REQUIRED TASK »
Repeat everything from the line holding "What Blender Python" to the line holding "scene.camera = camo", inclusive, exactly. Leave out the rest.

>> BEGIN MATERIAL FOR THE TASK

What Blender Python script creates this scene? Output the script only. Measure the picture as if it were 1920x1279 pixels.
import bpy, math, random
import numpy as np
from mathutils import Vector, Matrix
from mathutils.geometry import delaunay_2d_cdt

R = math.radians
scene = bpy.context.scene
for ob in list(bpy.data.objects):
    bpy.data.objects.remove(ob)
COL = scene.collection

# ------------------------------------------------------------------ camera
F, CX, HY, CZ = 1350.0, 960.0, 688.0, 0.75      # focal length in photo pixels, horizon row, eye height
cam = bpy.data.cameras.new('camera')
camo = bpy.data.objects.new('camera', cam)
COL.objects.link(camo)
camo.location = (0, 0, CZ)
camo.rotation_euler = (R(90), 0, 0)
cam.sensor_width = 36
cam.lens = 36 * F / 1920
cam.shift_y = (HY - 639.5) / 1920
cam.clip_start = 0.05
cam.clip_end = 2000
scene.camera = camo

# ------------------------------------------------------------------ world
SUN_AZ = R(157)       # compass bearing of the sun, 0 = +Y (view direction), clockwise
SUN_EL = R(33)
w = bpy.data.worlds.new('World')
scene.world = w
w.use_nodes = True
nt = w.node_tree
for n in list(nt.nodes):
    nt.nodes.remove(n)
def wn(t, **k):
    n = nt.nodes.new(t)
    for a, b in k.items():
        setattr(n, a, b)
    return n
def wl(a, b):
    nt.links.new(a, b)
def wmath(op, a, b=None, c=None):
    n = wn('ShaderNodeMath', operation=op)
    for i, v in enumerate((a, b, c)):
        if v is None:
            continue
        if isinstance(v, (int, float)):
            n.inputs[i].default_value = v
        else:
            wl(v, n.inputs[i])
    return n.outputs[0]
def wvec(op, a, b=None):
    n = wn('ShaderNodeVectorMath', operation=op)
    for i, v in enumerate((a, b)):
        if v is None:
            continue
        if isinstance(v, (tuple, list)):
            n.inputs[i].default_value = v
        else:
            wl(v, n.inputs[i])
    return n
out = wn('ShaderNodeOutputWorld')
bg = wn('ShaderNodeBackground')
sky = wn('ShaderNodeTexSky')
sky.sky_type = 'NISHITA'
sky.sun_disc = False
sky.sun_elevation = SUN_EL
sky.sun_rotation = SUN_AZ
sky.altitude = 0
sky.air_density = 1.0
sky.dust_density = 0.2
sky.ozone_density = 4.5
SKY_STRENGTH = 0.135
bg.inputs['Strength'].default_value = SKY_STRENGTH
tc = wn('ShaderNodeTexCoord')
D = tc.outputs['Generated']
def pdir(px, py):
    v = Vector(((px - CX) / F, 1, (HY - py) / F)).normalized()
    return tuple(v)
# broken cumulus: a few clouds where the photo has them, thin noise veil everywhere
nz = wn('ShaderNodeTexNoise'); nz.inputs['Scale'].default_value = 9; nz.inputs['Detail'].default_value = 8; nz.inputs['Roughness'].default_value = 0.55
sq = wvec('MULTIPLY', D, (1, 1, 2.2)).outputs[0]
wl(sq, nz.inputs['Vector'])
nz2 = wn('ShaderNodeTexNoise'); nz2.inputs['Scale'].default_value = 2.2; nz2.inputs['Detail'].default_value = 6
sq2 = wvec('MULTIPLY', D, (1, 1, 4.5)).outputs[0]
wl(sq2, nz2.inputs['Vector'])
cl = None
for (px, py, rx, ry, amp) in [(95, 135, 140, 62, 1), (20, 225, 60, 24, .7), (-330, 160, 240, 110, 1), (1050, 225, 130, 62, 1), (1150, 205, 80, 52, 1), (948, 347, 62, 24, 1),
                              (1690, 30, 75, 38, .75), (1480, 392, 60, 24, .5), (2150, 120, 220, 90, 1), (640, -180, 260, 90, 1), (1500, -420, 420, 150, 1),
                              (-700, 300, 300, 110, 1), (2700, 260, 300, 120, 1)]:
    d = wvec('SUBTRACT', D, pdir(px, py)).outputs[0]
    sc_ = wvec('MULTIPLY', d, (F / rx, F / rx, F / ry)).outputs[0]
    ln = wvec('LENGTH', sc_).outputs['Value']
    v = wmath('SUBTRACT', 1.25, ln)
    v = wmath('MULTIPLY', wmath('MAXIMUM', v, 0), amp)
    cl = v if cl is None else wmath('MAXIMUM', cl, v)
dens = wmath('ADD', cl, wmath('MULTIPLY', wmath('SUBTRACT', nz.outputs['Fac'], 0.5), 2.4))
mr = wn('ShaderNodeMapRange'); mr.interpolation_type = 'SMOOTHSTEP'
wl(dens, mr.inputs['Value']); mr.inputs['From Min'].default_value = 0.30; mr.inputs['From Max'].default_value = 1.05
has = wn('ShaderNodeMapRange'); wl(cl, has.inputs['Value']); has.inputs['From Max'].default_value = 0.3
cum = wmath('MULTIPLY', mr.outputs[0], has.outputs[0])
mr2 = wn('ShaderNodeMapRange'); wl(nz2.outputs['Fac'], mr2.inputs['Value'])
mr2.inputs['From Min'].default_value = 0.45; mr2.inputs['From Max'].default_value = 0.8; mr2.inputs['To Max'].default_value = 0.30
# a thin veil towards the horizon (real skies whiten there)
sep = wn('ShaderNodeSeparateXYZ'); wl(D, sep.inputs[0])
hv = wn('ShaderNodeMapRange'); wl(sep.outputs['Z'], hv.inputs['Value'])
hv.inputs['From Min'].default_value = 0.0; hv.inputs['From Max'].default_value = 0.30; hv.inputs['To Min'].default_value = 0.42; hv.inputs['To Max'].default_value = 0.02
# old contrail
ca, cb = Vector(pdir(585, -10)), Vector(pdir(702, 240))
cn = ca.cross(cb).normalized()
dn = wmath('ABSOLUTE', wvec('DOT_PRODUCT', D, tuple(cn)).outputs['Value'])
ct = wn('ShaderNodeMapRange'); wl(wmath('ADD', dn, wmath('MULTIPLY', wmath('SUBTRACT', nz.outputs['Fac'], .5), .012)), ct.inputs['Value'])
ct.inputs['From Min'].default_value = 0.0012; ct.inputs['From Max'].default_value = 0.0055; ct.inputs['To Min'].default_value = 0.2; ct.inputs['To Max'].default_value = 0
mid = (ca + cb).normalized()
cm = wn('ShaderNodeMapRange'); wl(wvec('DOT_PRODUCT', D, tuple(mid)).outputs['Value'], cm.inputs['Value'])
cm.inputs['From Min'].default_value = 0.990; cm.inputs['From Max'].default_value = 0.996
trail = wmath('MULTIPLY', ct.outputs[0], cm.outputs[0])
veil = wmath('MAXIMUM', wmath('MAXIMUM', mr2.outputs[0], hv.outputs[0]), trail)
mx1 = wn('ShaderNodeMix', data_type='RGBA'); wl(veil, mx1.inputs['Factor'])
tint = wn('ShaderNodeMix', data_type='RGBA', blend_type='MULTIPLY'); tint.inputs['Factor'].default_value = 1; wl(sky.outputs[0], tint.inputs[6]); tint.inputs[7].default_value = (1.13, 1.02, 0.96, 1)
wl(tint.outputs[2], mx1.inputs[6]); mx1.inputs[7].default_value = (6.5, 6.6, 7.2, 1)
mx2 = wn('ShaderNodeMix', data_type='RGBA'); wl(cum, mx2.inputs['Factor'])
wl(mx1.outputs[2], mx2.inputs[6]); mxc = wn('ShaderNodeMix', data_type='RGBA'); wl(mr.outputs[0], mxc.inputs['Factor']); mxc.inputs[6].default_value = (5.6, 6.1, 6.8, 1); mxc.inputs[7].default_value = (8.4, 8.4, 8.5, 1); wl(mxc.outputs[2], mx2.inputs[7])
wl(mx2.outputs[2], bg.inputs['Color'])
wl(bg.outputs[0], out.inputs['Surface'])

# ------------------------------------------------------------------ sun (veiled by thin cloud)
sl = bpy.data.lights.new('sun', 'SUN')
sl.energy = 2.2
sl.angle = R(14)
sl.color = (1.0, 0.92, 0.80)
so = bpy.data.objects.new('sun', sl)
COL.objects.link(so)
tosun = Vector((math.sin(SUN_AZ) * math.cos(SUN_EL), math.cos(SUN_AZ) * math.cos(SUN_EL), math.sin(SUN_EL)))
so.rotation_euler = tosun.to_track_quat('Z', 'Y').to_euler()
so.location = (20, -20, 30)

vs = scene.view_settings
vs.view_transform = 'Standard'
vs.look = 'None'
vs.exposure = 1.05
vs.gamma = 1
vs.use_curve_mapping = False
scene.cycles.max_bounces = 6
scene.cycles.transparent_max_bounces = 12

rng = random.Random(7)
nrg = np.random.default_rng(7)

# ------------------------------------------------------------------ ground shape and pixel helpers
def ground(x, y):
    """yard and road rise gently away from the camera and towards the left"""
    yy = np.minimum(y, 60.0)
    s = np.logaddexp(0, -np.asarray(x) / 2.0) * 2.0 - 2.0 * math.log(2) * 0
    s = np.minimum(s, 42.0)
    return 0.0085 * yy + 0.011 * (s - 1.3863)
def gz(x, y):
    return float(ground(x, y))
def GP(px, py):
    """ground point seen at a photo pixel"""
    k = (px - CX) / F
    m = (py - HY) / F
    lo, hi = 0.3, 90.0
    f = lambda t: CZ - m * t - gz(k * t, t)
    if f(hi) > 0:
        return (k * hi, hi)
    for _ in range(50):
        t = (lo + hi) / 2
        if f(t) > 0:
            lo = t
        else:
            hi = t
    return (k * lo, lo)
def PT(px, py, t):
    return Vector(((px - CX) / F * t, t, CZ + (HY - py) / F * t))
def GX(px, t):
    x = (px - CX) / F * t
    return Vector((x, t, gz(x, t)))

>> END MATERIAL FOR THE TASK
>> BEGIN MATERIAL FOR THE TASK

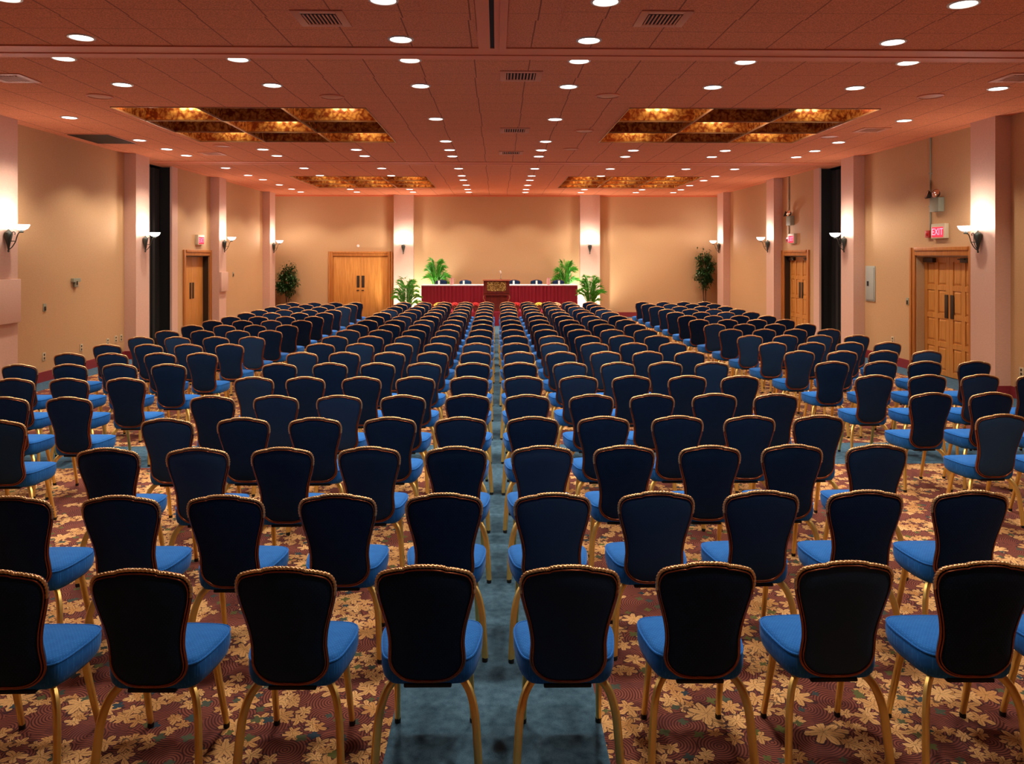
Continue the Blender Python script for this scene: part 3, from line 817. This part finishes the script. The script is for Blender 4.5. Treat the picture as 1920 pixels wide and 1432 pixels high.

>> END MATERIAL FOR THE TASK

RESULT FOR THIS EXERCISE »
What Blender Python script creates this scene? Output the script only. Measure the picture as if it were 1920x1279 pixels.
import bpy, math, random
import numpy as np
from mathutils import Vector, Matrix
from mathutils.geometry import delaunay_2d_cdt

R = math.radians
scene = bpy.context.scene
for ob in list(bpy.data.objects):
    bpy.data.objects.remove(ob)
COL = scene.collection

# ------------------------------------------------------------------ camera
F, CX, HY, CZ = 1350.0, 960.0, 688.0, 0.75      # focal length in photo pixels, horizon row, eye height
cam = bpy.data.cameras.new('camera')
camo = bpy.data.objects.new('camera', cam)
COL.objects.link(camo)
camo.location = (0, 0, CZ)
camo.rotation_euler = (R(90), 0, 0)
cam.sensor_width = 36
cam.lens = 36 * F / 1920
cam.shift_y = (HY - 639.5) / 1920
cam.clip_start = 0.05
cam.clip_end = 2000
scene.camera = camo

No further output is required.